Initial State ($t=0$):
Particle is at $x = r_0$.
Ring center is at $x = 0$ (Origin).

Location of COM ($X_{cm}$): $$ X_{cm} = \frac{m(r_0) + \eta m(0)}{m + \eta m} = \frac{r_0}{1+\eta} $$
Motion relative to COM: Both bodies oscillate about the COM with frequency $\omega$.
For the particle ($x_p$):
Amplitude $A_p = \text{Initial Pos} – X_{cm} = r_0 – \frac{r_0}{1+\eta} = \frac{\eta r_0}{1+\eta}$.
Equation: $x_p(t) = X_{cm} + A_p \cos(\omega t)$ $$ x_p(t) = \frac{r_0}{1+\eta} + \frac{\eta r_0}{1+\eta} \cos\left( \sqrt{\frac{3k(1+\eta)}{\eta m}} t \right) $$
For the ring ($x_r$):
Amplitude $A_r = \text{Initial Pos} – X_{cm} = 0 – \frac{r_0}{1+\eta} = -\frac{r_0}{1+\eta}$.

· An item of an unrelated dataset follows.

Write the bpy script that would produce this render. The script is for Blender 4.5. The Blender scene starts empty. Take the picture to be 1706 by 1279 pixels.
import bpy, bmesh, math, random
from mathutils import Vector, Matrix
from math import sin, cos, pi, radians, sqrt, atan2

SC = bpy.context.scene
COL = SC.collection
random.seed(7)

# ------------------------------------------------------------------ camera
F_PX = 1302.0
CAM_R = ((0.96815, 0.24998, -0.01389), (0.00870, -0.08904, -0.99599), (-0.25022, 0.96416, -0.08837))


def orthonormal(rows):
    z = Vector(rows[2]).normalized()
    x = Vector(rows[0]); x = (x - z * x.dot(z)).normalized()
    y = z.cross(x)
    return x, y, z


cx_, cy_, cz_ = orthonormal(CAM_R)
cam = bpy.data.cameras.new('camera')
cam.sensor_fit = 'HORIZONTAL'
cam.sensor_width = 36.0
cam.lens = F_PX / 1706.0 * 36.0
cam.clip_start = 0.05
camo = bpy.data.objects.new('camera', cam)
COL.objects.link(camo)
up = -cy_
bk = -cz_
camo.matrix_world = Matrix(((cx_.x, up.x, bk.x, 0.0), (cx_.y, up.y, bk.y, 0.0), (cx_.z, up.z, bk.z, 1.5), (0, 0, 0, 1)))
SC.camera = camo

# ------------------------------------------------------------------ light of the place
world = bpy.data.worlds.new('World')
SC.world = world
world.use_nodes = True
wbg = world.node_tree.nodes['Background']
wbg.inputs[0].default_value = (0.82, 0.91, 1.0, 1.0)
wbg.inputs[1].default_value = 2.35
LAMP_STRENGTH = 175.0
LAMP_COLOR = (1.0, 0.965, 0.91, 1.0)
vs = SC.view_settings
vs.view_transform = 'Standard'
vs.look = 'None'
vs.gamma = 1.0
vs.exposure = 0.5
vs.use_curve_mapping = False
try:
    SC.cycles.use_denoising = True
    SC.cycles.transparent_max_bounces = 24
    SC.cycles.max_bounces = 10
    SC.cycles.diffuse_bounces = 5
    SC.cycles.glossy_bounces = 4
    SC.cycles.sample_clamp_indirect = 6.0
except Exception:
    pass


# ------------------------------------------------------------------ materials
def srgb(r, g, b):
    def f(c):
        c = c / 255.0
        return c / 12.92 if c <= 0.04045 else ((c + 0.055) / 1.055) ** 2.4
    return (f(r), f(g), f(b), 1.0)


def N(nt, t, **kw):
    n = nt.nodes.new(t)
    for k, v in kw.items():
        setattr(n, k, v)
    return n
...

Equation: $x_r(t) = X_{cm} + A_r \cos(\omega t)$ $$ x_r(t) = \frac{r_0}{1+\eta} – \frac{r_0}{1+\eta} \cos\left( \sqrt{\frac{3k(1+\eta)}{\eta m}} t \right) $$

(a) Period: $$ T = 2\pi \sqrt{\frac{\eta m}{3k(1+\eta)}} $$ (b) Positions: $$ x_p = \frac{r_0}{1+\eta} \left[ 1 + \eta \cos(\omega t) \right] $$ $$ x_r = \frac{r_0}{1+\eta} \left[ 1 – \cos(\omega t) \right] $$ Where $\omega = \sqrt{\frac{3k(1+\eta)}{\eta m}}$